#### Provided records

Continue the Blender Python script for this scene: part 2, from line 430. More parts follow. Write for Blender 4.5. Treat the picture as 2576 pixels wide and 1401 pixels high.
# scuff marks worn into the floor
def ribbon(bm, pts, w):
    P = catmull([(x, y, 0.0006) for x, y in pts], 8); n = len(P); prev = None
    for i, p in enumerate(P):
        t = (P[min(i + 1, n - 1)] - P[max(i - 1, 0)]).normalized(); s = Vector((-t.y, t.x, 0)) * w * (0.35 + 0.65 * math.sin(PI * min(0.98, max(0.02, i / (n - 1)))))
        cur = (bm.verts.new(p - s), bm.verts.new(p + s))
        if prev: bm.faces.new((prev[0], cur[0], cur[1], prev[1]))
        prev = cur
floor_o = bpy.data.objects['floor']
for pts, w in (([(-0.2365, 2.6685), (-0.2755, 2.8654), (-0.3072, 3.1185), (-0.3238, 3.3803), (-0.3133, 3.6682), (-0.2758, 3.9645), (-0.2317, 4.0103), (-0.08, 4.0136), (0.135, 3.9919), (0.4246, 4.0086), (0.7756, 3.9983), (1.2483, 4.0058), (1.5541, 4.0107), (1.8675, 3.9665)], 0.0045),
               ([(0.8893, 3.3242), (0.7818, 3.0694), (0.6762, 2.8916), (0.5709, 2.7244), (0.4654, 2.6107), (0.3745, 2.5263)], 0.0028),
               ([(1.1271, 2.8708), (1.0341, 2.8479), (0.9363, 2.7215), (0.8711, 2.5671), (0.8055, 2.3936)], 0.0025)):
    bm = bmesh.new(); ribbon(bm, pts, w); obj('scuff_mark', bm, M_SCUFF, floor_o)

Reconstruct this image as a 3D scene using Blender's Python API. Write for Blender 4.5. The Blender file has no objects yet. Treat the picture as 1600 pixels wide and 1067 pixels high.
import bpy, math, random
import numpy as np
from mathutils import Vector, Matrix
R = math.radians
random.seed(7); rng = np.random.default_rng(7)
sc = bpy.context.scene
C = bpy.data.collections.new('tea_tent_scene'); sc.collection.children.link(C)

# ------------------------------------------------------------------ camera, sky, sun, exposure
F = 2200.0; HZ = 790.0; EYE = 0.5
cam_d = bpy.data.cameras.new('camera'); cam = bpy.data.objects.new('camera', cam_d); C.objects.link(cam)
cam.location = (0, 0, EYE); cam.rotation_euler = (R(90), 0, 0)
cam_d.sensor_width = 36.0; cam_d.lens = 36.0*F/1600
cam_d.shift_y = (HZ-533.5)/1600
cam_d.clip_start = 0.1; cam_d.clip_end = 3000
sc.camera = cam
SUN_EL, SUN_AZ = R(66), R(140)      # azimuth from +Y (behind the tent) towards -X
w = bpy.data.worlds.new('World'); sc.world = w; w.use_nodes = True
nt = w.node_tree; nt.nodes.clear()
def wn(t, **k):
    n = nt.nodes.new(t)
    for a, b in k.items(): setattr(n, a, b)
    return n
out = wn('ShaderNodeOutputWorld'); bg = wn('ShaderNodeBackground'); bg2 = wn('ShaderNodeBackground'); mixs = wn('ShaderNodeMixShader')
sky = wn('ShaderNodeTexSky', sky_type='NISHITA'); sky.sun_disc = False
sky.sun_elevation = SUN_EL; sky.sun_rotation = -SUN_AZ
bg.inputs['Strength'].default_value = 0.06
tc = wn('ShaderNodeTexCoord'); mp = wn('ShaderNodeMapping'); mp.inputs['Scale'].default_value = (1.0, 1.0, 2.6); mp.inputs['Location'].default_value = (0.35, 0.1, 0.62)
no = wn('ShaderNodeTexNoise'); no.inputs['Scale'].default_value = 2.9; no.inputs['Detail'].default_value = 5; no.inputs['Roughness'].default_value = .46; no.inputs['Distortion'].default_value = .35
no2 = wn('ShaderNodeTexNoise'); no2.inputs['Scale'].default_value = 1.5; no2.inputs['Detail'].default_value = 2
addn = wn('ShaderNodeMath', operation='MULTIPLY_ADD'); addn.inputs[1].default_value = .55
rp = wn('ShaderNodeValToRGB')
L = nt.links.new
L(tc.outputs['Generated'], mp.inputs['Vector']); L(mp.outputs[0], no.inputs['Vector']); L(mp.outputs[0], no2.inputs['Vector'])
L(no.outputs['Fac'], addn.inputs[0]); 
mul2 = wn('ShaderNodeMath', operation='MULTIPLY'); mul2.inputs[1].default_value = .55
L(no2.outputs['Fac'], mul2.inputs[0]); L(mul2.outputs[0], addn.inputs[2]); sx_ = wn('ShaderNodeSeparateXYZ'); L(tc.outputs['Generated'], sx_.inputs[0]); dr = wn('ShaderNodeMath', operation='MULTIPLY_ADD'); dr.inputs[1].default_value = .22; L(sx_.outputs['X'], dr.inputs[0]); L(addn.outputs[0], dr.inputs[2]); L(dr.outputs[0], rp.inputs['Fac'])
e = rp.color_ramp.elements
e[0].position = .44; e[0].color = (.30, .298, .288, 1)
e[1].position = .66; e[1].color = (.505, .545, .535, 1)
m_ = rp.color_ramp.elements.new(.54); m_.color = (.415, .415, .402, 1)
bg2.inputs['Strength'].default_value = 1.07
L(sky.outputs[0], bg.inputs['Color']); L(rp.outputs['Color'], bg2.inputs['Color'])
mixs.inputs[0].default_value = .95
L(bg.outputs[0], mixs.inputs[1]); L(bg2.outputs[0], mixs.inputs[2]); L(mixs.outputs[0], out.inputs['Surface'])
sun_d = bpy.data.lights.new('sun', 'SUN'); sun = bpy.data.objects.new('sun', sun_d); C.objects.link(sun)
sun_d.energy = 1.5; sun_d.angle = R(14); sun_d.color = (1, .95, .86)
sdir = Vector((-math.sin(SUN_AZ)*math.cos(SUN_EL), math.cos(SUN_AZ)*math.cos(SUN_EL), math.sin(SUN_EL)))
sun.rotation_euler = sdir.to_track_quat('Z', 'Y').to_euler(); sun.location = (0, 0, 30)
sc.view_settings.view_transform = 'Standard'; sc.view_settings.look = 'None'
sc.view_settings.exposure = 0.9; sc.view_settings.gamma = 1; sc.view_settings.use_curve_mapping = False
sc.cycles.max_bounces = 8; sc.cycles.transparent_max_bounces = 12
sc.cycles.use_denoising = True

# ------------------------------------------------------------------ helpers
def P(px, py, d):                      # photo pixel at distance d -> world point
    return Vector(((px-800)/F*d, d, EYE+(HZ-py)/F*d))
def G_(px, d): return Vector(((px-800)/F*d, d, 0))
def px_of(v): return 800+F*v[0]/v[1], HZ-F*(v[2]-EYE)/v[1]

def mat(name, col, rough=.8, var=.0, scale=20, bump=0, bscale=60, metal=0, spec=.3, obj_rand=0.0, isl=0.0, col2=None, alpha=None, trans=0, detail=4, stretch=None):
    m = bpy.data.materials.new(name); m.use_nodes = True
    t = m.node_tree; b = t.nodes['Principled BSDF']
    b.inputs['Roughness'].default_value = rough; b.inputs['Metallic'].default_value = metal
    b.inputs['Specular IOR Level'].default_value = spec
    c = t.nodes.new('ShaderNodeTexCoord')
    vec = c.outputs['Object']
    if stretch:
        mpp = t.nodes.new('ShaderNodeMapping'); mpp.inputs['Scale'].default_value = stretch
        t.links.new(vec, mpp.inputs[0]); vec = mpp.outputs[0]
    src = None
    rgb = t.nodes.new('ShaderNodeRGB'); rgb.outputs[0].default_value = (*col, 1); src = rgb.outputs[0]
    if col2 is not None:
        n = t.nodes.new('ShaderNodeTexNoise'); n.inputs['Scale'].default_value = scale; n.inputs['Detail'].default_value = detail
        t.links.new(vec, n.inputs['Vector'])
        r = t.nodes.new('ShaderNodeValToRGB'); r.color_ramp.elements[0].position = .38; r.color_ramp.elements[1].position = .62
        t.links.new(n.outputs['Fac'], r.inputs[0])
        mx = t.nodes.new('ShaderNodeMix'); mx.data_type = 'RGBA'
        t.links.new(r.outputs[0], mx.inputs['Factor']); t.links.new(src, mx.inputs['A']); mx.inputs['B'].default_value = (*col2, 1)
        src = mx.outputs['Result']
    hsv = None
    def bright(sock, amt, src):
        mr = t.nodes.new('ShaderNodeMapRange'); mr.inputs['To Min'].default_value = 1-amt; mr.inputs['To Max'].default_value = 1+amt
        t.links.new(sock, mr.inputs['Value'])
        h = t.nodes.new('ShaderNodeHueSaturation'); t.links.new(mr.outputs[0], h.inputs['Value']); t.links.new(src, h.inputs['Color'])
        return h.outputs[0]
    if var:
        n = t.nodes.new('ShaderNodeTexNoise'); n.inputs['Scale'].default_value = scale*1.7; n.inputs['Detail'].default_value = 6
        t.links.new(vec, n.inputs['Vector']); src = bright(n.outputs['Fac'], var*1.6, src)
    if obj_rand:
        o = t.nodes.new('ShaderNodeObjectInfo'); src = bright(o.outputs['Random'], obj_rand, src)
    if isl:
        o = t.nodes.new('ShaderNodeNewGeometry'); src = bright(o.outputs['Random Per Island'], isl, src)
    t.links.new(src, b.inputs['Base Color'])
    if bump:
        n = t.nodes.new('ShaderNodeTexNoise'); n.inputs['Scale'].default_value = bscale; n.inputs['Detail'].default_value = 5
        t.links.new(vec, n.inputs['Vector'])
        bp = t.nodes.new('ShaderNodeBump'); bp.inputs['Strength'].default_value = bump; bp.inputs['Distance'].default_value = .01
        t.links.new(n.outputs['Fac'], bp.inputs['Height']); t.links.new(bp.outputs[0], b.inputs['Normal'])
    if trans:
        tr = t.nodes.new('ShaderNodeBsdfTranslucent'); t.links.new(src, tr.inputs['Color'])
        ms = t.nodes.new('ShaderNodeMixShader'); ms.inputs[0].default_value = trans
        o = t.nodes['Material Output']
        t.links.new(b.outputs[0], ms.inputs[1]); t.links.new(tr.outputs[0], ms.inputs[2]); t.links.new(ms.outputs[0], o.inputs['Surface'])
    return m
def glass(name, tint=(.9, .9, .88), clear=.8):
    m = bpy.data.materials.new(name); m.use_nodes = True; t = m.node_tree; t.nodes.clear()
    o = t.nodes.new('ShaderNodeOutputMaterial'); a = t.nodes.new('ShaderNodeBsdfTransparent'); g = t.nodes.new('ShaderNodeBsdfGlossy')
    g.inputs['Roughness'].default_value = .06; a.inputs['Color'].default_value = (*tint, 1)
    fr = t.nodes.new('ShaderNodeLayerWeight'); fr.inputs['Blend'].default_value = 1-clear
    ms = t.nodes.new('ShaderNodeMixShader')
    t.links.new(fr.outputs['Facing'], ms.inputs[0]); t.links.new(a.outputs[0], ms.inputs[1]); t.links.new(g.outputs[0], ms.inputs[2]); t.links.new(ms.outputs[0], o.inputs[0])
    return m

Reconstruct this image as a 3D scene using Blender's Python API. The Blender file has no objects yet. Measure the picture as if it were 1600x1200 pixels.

#### To do
Word for word, please print every line from the beginning of the records to the line bearing "bm = bmesh.new();", counting both ends and stopping there.

#### Worked solution
Continue the Blender Python script for this scene: part 2, from line 430. More parts follow. Write for Blender 4.5. Treat the picture as 2576 pixels wide and 1401 pixels high.
# scuff marks worn into the floor
def ribbon(bm, pts, w):
    P = catmull([(x, y, 0.0006) for x, y in pts], 8); n = len(P); prev = None
    for i, p in enumerate(P):
        t = (P[min(i + 1, n - 1)] - P[max(i - 1, 0)]).normalized(); s = Vector((-t.y, t.x, 0)) * w * (0.35 + 0.65 * math.sin(PI * min(0.98, max(0.02, i / (n - 1)))))
        cur = (bm.verts.new(p - s), bm.verts.new(p + s))
        if prev: bm.faces.new((prev[0], cur[0], cur[1], prev[1]))
        prev = cur
floor_o = bpy.data.objects['floor']
for pts, w in (([(-0.2365, 2.6685), (-0.2755, 2.8654), (-0.3072, 3.1185), (-0.3238, 3.3803), (-0.3133, 3.6682), (-0.2758, 3.9645), (-0.2317, 4.0103), (-0.08, 4.0136), (0.135, 3.9919), (0.4246, 4.0086), (0.7756, 3.9983), (1.2483, 4.0058), (1.5541, 4.0107), (1.8675, 3.9665)], 0.0045),
               ([(0.8893, 3.3242), (0.7818, 3.0694), (0.6762, 2.8916), (0.5709, 2.7244), (0.4654, 2.6107), (0.3745, 2.5263)], 0.0028),
               ([(1.1271, 2.8708), (1.0341, 2.8479), (0.9363, 2.7215), (0.8711, 2.5671), (0.8055, 2.3936)], 0.0025)):
    bm = bmesh.new(); ribbon(bm, pts, w); obj('scuff_mark', bm, M_SCUFF, floor_o)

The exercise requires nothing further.